**Work to complete**
Show each line of the data below that has the string "pixels" in it.

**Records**
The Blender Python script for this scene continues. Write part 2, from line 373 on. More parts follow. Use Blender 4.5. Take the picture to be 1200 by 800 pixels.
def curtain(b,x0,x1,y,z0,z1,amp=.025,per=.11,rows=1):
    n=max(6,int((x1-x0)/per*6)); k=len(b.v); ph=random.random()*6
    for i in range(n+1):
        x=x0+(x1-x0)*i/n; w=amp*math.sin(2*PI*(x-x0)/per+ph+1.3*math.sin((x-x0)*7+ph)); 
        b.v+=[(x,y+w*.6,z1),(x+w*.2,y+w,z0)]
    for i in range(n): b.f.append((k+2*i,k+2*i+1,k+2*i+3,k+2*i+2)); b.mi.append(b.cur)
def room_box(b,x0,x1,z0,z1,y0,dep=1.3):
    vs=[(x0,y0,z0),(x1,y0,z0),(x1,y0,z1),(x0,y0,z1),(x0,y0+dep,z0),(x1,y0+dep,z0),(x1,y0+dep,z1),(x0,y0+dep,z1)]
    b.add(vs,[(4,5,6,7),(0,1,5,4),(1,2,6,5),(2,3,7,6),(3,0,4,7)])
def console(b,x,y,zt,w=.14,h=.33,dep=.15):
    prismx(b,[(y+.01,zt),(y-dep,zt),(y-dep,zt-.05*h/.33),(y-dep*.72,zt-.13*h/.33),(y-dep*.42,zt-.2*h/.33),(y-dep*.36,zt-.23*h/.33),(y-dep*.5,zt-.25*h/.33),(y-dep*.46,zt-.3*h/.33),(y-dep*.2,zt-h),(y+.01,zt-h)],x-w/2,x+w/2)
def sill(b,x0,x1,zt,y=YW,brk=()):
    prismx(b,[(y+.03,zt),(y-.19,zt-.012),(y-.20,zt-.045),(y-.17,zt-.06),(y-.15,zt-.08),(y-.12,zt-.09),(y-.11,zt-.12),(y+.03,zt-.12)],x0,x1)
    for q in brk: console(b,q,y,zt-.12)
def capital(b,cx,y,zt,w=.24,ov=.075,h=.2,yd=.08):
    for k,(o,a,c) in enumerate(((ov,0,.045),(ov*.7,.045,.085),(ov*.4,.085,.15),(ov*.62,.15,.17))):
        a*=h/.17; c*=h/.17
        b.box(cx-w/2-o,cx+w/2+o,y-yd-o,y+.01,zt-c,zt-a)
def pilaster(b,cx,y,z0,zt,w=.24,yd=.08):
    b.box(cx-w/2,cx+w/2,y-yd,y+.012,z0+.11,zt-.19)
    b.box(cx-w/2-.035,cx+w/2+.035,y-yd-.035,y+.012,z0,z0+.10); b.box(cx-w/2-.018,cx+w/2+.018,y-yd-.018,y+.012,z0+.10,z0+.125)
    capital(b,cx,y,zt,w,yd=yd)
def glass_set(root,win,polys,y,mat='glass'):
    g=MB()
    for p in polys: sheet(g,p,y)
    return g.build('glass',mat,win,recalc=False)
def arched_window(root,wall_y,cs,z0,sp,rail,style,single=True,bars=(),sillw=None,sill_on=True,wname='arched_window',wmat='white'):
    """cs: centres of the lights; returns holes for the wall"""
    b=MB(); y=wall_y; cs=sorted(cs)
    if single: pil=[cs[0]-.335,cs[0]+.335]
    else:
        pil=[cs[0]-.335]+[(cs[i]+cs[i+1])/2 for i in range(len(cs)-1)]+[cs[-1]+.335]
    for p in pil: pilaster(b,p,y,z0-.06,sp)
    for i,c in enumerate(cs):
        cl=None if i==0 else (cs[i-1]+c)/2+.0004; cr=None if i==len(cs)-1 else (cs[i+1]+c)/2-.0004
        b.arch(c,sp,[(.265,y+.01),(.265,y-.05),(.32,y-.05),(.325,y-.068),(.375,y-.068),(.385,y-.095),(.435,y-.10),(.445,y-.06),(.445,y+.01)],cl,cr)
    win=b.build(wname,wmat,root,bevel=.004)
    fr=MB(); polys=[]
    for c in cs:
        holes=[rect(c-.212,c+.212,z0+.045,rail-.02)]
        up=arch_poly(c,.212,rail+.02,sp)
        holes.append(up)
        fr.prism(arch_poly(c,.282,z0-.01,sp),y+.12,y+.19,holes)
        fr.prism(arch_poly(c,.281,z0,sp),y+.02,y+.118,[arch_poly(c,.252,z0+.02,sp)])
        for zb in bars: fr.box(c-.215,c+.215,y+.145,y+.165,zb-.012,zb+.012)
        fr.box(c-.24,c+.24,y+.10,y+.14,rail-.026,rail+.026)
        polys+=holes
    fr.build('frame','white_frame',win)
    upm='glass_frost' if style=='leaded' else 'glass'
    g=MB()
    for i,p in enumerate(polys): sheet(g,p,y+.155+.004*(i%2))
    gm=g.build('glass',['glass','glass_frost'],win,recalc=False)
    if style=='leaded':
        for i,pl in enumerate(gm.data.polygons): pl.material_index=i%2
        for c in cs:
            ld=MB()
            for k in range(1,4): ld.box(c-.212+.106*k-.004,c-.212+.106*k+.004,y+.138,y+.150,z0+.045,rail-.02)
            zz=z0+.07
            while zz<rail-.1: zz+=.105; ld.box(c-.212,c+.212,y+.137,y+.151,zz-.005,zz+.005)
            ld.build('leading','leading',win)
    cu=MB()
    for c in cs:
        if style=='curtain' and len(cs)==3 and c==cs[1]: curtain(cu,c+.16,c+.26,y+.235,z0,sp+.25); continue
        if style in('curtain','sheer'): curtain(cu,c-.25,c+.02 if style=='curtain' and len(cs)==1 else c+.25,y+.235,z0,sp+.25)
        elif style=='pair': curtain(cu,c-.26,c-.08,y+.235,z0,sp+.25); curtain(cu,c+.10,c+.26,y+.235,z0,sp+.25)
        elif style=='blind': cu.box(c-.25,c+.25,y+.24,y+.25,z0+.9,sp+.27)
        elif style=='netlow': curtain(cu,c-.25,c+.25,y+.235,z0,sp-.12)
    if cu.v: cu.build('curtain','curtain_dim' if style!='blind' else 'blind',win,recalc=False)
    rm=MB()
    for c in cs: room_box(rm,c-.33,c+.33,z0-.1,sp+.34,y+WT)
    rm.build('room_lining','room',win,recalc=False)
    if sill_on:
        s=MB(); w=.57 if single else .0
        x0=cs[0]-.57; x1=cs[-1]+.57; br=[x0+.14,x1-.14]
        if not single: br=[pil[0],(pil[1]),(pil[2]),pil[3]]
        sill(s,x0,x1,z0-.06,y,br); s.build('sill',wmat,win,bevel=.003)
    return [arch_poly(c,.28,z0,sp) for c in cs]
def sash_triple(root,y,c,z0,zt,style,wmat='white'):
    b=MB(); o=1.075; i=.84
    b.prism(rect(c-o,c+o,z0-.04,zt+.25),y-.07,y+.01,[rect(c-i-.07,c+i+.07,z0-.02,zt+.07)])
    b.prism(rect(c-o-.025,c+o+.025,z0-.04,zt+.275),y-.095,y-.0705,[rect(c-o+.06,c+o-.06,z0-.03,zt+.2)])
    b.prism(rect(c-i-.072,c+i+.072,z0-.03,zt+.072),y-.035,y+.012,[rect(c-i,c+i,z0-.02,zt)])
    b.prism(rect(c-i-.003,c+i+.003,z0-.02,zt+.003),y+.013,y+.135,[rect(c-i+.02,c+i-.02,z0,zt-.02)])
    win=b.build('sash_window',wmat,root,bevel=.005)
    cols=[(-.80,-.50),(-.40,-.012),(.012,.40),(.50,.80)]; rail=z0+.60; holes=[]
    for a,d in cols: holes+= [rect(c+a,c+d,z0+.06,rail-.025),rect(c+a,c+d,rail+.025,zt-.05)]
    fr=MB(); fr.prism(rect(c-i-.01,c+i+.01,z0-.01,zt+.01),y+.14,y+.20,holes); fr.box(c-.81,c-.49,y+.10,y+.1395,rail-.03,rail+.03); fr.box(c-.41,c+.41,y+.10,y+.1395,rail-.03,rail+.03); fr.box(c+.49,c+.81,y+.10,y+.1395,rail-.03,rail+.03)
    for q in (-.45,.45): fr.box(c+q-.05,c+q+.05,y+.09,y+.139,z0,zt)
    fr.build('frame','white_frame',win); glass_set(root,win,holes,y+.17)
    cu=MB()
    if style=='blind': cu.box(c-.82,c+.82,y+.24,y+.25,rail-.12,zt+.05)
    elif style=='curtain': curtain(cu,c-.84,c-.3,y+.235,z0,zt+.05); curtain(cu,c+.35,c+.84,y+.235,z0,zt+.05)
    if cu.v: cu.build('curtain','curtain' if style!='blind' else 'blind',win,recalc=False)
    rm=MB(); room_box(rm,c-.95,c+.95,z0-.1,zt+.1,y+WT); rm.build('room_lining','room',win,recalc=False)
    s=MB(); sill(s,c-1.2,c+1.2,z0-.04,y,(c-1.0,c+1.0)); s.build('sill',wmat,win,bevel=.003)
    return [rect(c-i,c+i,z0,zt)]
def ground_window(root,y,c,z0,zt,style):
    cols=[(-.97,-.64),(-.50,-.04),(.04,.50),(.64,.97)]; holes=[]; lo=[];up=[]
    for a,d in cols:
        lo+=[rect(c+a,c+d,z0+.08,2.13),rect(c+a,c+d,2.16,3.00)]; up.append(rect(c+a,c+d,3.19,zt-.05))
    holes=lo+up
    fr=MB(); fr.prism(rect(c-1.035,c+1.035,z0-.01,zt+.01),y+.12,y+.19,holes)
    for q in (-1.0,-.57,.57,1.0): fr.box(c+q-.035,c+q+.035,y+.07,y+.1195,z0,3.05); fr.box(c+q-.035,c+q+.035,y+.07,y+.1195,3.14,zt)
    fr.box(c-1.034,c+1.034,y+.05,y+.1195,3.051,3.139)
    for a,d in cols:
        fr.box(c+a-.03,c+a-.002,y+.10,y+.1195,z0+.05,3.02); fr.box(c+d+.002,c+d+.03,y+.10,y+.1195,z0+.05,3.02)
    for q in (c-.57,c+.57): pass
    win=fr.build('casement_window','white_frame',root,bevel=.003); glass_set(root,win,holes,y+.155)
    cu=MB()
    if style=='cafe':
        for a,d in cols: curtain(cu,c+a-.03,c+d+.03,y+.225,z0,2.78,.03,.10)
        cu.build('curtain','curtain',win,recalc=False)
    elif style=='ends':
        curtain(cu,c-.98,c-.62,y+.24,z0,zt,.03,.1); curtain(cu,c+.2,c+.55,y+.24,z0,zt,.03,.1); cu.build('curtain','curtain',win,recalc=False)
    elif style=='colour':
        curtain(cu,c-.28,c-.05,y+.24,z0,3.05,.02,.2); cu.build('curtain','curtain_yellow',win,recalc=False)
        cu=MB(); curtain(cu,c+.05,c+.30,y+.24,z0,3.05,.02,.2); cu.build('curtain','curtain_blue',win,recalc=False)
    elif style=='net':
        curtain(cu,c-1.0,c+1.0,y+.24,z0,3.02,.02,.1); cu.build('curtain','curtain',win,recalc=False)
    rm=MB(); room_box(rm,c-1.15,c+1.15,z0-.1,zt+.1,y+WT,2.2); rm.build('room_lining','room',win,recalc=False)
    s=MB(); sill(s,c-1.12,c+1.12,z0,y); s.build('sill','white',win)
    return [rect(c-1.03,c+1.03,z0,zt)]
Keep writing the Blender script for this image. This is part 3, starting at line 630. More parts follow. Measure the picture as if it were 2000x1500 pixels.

**Correct result**
The Blender Python script for this scene continues. Write part 2, from line 373 on. More parts follow. Use Blender 4.5. Take the picture to be 1200 by 800 pixels.
Keep writing the Blender script for this image. This is part 3, starting at line 630. More parts follow. Measure the picture as if it were 2000x1500 pixels.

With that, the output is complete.